# WHAT YOU ARE ASKED TO DO
Your task is to transcribe, without alteration, the lines from the top of the material below through the line bearing "nz = nt.nodes.new('ShaderNodeTexNoise');", inclusive.

# STORED ROWS
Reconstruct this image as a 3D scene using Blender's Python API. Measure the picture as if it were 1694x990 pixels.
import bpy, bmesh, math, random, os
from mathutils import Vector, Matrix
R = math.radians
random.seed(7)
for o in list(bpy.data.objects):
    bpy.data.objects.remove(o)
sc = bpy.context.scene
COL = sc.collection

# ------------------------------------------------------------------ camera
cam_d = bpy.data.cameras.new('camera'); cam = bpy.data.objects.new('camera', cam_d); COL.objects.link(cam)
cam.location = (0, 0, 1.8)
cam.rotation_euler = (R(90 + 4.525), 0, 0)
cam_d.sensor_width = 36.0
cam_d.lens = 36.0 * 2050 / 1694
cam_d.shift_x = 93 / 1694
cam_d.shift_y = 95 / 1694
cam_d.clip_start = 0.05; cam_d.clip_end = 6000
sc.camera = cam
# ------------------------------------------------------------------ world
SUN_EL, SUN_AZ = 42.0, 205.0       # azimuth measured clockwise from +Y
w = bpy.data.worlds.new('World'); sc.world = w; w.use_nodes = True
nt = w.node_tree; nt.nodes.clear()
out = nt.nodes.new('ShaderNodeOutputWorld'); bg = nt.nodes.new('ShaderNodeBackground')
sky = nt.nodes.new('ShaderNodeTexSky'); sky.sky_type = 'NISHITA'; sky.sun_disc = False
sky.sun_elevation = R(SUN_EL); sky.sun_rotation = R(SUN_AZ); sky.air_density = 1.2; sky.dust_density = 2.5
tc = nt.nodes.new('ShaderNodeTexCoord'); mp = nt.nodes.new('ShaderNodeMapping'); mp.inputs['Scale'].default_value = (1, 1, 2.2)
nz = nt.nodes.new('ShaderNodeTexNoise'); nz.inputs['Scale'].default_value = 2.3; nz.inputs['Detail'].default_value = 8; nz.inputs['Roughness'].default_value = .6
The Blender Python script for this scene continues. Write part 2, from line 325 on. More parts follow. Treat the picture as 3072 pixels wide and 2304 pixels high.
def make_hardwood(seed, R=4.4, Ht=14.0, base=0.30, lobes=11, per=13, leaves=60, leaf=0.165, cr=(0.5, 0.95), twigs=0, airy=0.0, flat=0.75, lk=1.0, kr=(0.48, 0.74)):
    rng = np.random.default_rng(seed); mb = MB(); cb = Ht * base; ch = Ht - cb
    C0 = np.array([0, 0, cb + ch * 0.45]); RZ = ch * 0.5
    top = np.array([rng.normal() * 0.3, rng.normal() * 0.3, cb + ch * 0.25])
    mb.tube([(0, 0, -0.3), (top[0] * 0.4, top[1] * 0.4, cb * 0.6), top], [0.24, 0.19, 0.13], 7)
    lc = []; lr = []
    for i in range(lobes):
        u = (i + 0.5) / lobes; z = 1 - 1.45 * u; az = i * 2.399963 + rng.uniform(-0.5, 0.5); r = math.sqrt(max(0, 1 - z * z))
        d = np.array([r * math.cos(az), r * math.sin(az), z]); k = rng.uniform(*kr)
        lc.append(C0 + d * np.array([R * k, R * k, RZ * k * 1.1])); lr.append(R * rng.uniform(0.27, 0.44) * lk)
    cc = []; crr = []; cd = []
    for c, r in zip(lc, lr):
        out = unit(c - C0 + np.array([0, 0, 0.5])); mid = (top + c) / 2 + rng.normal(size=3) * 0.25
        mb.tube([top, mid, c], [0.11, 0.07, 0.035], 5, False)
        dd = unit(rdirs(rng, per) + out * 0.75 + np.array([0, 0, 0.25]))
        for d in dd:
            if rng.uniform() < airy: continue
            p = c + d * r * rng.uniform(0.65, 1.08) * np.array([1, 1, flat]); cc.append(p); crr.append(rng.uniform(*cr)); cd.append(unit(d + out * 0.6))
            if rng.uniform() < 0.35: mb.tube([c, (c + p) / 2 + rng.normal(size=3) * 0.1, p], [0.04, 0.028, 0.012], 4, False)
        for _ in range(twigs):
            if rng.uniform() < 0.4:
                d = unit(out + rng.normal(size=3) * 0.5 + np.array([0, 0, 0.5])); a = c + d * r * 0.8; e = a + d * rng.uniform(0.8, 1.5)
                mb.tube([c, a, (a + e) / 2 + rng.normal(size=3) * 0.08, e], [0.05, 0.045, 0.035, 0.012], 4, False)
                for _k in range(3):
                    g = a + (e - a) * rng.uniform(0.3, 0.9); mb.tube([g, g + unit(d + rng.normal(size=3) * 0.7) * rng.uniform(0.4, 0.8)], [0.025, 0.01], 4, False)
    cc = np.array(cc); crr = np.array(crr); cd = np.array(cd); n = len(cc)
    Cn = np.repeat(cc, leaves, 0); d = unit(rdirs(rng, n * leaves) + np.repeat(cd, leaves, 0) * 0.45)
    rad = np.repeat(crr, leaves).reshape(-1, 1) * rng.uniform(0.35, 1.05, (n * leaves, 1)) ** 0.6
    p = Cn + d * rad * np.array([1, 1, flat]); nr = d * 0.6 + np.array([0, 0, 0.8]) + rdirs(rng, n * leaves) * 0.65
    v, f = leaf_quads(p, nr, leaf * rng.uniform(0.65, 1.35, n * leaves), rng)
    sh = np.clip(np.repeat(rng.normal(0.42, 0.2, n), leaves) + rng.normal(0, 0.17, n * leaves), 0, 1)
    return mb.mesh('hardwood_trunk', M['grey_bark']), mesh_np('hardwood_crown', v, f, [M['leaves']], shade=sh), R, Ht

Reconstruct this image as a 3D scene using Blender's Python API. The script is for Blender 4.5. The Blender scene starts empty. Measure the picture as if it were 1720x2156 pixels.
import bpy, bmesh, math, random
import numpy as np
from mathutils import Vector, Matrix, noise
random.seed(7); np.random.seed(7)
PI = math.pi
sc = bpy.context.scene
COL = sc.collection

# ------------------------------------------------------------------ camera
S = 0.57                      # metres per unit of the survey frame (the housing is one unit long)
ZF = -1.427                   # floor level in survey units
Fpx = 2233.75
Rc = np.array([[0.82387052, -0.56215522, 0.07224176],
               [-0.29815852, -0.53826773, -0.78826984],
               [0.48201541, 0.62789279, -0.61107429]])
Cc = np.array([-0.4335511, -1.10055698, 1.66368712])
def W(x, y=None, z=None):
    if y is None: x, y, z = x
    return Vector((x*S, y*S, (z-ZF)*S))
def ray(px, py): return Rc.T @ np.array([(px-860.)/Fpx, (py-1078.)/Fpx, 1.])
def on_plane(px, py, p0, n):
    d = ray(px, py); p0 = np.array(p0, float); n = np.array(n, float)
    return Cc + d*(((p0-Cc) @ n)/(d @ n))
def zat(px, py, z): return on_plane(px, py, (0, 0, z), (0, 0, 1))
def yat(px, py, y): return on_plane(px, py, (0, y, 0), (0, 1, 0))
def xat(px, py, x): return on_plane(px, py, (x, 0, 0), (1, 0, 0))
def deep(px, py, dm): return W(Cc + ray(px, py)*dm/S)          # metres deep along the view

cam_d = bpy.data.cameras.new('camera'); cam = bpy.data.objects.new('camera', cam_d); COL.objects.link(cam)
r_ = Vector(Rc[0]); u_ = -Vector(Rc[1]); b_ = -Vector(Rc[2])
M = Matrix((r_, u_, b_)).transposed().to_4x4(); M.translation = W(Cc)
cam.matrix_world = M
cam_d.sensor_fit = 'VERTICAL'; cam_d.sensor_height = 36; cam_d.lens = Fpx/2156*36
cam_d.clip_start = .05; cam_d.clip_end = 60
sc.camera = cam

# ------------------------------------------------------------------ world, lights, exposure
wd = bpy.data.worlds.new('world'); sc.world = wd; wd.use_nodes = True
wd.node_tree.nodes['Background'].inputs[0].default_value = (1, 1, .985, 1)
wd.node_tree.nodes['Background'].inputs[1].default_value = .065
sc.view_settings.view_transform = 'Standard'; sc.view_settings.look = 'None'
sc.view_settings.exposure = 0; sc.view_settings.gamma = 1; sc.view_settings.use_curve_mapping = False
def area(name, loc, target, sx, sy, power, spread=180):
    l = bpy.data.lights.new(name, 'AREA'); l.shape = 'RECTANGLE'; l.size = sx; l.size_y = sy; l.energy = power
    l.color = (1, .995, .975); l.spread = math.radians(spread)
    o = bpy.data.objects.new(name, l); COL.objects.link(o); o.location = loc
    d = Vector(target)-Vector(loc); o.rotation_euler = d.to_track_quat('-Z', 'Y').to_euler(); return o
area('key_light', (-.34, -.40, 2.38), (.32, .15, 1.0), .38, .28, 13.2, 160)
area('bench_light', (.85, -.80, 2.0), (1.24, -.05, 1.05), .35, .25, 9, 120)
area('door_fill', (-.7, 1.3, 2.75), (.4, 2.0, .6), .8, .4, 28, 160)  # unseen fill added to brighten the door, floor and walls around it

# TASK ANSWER
Reconstruct this image as a 3D scene using Blender's Python API. Measure the picture as if it were 1694x990 pixels.
import bpy, bmesh, math, random, os
from mathutils import Vector, Matrix
R = math.radians
random.seed(7)
for o in list(bpy.data.objects):
    bpy.data.objects.remove(o)
sc = bpy.context.scene
COL = sc.collection

# ------------------------------------------------------------------ camera
cam_d = bpy.data.cameras.new('camera'); cam = bpy.data.objects.new('camera', cam_d); COL.objects.link(cam)
cam.location = (0, 0, 1.8)
cam.rotation_euler = (R(90 + 4.525), 0, 0)
cam_d.sensor_width = 36.0
cam_d.lens = 36.0 * 2050 / 1694
cam_d.shift_x = 93 / 1694
cam_d.shift_y = 95 / 1694
cam_d.clip_start = 0.05; cam_d.clip_end = 6000
sc.camera = cam
# ------------------------------------------------------------------ world
SUN_EL, SUN_AZ = 42.0, 205.0       # azimuth measured clockwise from +Y
w = bpy.data.worlds.new('World'); sc.world = w; w.use_nodes = True
nt = w.node_tree; nt.nodes.clear()
out = nt.nodes.new('ShaderNodeOutputWorld'); bg = nt.nodes.new('ShaderNodeBackground')
sky = nt.nodes.new('ShaderNodeTexSky'); sky.sky_type = 'NISHITA'; sky.sun_disc = False
sky.sun_elevation = R(SUN_EL); sky.sun_rotation = R(SUN_AZ); sky.air_density = 1.2; sky.dust_density = 2.5
tc = nt.nodes.new('ShaderNodeTexCoord'); mp = nt.nodes.new('ShaderNodeMapping'); mp.inputs['Scale'].default_value = (1, 1, 2.2)
nz = nt.nodes.new('ShaderNodeTexNoise'); nz.inputs['Scale'].default_value = 2.3; nz.inputs['Detail'].default_value = 8; nz.inputs['Roughness'].default_value = .6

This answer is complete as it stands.